Copy out the data below verbatim.

>>

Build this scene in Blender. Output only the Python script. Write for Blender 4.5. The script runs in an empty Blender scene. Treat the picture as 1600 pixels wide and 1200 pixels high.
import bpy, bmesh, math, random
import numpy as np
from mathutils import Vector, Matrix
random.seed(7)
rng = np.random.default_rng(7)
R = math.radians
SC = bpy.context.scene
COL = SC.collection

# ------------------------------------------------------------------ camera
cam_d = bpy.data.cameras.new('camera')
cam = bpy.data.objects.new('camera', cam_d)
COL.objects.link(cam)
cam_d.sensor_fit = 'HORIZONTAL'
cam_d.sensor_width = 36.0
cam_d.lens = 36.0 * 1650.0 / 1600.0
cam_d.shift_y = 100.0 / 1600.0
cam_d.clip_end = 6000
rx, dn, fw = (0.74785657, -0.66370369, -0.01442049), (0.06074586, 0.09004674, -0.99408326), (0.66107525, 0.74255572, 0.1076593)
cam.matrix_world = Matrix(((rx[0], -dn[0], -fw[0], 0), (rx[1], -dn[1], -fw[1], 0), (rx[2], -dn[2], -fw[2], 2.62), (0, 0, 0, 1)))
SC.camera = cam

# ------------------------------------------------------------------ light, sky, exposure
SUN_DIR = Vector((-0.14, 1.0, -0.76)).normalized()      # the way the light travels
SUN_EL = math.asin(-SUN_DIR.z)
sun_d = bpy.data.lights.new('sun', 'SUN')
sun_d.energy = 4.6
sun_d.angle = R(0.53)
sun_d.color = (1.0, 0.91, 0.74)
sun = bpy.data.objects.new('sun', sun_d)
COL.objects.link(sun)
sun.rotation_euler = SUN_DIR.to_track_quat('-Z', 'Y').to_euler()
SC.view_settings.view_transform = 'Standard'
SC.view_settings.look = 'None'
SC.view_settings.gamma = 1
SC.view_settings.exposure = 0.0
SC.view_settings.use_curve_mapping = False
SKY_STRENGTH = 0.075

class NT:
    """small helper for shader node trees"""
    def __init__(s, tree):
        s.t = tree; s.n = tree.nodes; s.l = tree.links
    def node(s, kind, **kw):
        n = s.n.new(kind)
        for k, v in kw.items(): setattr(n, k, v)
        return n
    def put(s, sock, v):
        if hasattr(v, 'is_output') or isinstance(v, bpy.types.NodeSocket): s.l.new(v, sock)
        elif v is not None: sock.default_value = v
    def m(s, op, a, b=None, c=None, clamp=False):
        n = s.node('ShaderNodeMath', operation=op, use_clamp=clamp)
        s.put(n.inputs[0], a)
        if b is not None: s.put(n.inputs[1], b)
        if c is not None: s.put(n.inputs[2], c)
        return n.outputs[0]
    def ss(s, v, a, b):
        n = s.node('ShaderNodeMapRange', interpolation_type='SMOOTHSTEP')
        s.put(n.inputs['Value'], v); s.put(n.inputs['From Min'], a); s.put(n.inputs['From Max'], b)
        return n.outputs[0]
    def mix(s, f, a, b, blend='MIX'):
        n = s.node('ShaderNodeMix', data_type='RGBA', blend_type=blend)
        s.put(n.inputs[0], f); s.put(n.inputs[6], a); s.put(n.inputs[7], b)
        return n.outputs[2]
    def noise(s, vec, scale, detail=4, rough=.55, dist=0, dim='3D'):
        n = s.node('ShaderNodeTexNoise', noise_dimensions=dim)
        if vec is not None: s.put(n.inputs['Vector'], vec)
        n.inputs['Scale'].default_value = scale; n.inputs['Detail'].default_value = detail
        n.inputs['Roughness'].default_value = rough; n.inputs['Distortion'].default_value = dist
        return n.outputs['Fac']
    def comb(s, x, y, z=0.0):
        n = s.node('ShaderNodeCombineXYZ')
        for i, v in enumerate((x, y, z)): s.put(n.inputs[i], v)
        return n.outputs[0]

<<

**Solution below**
Build this scene in Blender. Output only the Python script. Write for Blender 4.5. The script runs in an empty Blender scene. Treat the picture as 1600 pixels wide and 1200 pixels high.
import bpy, bmesh, math, random
import numpy as np
from mathutils import Vector, Matrix
random.seed(7)
rng = np.random.default_rng(7)
R = math.radians
SC = bpy.context.scene
COL = SC.collection

# ------------------------------------------------------------------ camera
cam_d = bpy.data.cameras.new('camera')
cam = bpy.data.objects.new('camera', cam_d)
COL.objects.link(cam)
cam_d.sensor_fit = 'HORIZONTAL'
cam_d.sensor_width = 36.0
cam_d.lens = 36.0 * 1650.0 / 1600.0
cam_d.shift_y = 100.0 / 1600.0
cam_d.clip_end = 6000
rx, dn, fw = (0.74785657, -0.66370369, -0.01442049), (0.06074586, 0.09004674, -0.99408326), (0.66107525, 0.74255572, 0.1076593)
cam.matrix_world = Matrix(((rx[0], -dn[0], -fw[0], 0), (rx[1], -dn[1], -fw[1], 0), (rx[2], -dn[2], -fw[2], 2.62), (0, 0, 0, 1)))
SC.camera = cam

# ------------------------------------------------------------------ light, sky, exposure
SUN_DIR = Vector((-0.14, 1.0, -0.76)).normalized()      # the way the light travels
SUN_EL = math.asin(-SUN_DIR.z)
sun_d = bpy.data.lights.new('sun', 'SUN')
sun_d.energy = 4.6
sun_d.angle = R(0.53)
sun_d.color = (1.0, 0.91, 0.74)
sun = bpy.data.objects.new('sun', sun_d)
COL.objects.link(sun)
sun.rotation_euler = SUN_DIR.to_track_quat('-Z', 'Y').to_euler()
SC.view_settings.view_transform = 'Standard'
SC.view_settings.look = 'None'
SC.view_settings.gamma = 1
SC.view_settings.exposure = 0.0
SC.view_settings.use_curve_mapping = False
SKY_STRENGTH = 0.075

class NT:
    """small helper for shader node trees"""
    def __init__(s, tree):
        s.t = tree; s.n = tree.nodes; s.l = tree.links
    def node(s, kind, **kw):
        n = s.n.new(kind)
        for k, v in kw.items(): setattr(n, k, v)
        return n
    def put(s, sock, v):
        if hasattr(v, 'is_output') or isinstance(v, bpy.types.NodeSocket): s.l.new(v, sock)
        elif v is not None: sock.default_value = v
    def m(s, op, a, b=None, c=None, clamp=False):
        n = s.node('ShaderNodeMath', operation=op, use_clamp=clamp)
        s.put(n.inputs[0], a)
        if b is not None: s.put(n.inputs[1], b)
        if c is not None: s.put(n.inputs[2], c)
        return n.outputs[0]
    def ss(s, v, a, b):
        n = s.node('ShaderNodeMapRange', interpolation_type='SMOOTHSTEP')
        s.put(n.inputs['Value'], v); s.put(n.inputs['From Min'], a); s.put(n.inputs['From Max'], b)
        return n.outputs[0]
    def mix(s, f, a, b, blend='MIX'):
        n = s.node('ShaderNodeMix', data_type='RGBA', blend_type=blend)
        s.put(n.inputs[0], f); s.put(n.inputs[6], a); s.put(n.inputs[7], b)
        return n.outputs[2]
    def noise(s, vec, scale, detail=4, rough=.55, dist=0, dim='3D'):
        n = s.node('ShaderNodeTexNoise', noise_dimensions=dim)
        if vec is not None: s.put(n.inputs['Vector'], vec)
        n.inputs['Scale'].default_value = scale; n.inputs['Detail'].default_value = detail
        n.inputs['Roughness'].default_value = rough; n.inputs['Distortion'].default_value = dist
        return n.outputs['Fac']
    def comb(s, x, y, z=0.0):
        n = s.node('ShaderNodeCombineXYZ')
        for i, v in enumerate((x, y, z)): s.put(n.inputs[i], v)
        return n.outputs[0]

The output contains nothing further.